SUPPLIED MATERIAL.
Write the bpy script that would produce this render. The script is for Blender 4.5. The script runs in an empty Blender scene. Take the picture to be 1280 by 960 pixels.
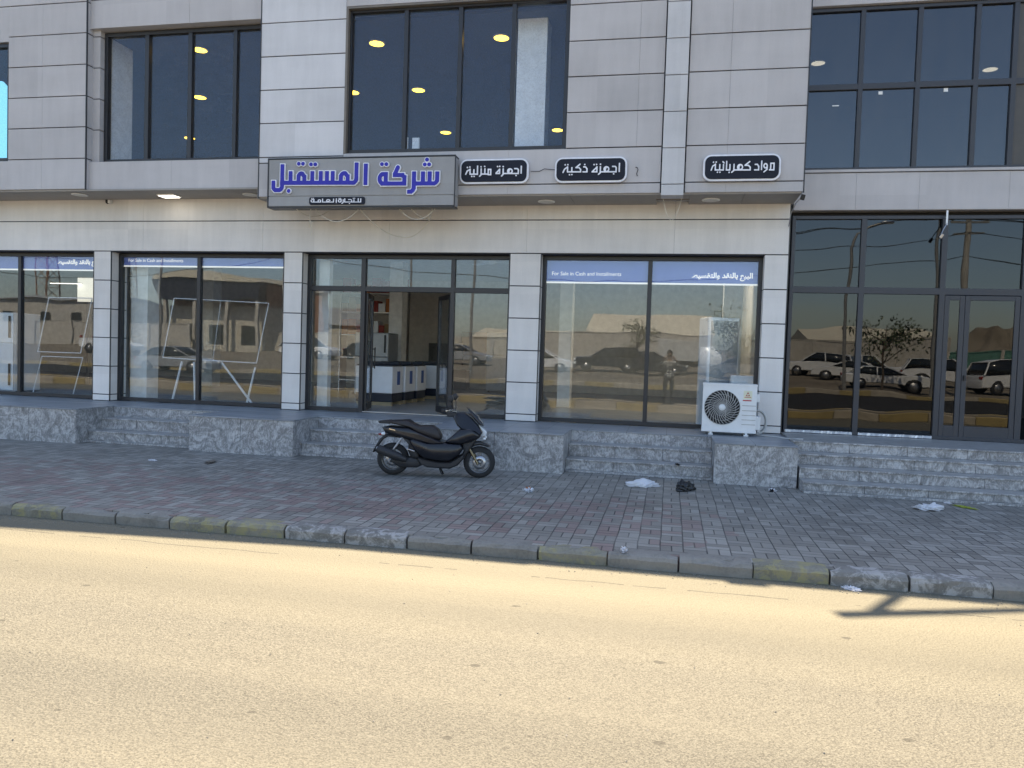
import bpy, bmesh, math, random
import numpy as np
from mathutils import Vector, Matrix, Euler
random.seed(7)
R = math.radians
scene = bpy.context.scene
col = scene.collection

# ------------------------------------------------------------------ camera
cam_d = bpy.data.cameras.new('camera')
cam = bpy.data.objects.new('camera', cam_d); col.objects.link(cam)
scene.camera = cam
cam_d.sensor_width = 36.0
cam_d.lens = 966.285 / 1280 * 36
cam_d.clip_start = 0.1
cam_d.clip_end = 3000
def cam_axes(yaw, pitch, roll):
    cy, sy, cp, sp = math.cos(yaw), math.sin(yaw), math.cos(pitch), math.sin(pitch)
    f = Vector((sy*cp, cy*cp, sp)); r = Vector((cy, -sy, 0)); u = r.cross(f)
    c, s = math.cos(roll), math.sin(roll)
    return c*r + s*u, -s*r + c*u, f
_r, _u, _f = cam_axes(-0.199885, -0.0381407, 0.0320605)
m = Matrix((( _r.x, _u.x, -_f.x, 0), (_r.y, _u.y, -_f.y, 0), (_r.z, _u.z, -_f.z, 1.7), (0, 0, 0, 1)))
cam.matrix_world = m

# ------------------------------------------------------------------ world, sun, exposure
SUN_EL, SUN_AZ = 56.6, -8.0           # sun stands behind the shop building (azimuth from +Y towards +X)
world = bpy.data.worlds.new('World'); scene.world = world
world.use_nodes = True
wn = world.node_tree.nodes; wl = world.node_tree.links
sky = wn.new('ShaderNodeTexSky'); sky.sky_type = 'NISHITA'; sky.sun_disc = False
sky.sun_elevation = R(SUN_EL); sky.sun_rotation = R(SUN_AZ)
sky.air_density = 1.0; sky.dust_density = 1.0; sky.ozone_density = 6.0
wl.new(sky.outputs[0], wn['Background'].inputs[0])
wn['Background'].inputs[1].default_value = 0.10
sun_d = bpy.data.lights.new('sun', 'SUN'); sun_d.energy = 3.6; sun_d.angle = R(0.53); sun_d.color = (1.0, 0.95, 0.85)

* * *

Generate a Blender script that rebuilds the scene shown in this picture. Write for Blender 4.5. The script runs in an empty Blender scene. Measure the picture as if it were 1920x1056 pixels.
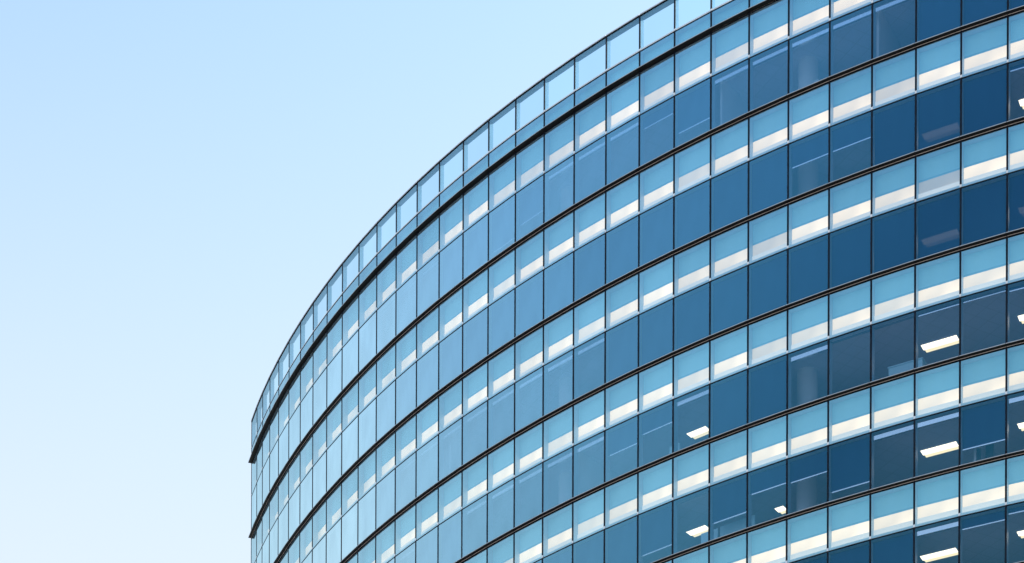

THE PROBLEM. Go back to the lines above and output, exactly as they stand, the ones from the line containing "Write the bpy" to the line containing "col = scene.collection". Leave all pictures behind.

THE RESULT.
Write the bpy script that would produce this render. The script is for Blender 4.5. The script runs in an empty Blender scene. Take the picture to be 1280 by 960 pixels.
import bpy, bmesh, math, random
import numpy as np
from mathutils import Vector, Matrix, Euler
random.seed(7)
R = math.radians
scene = bpy.context.scene
col = scene.collection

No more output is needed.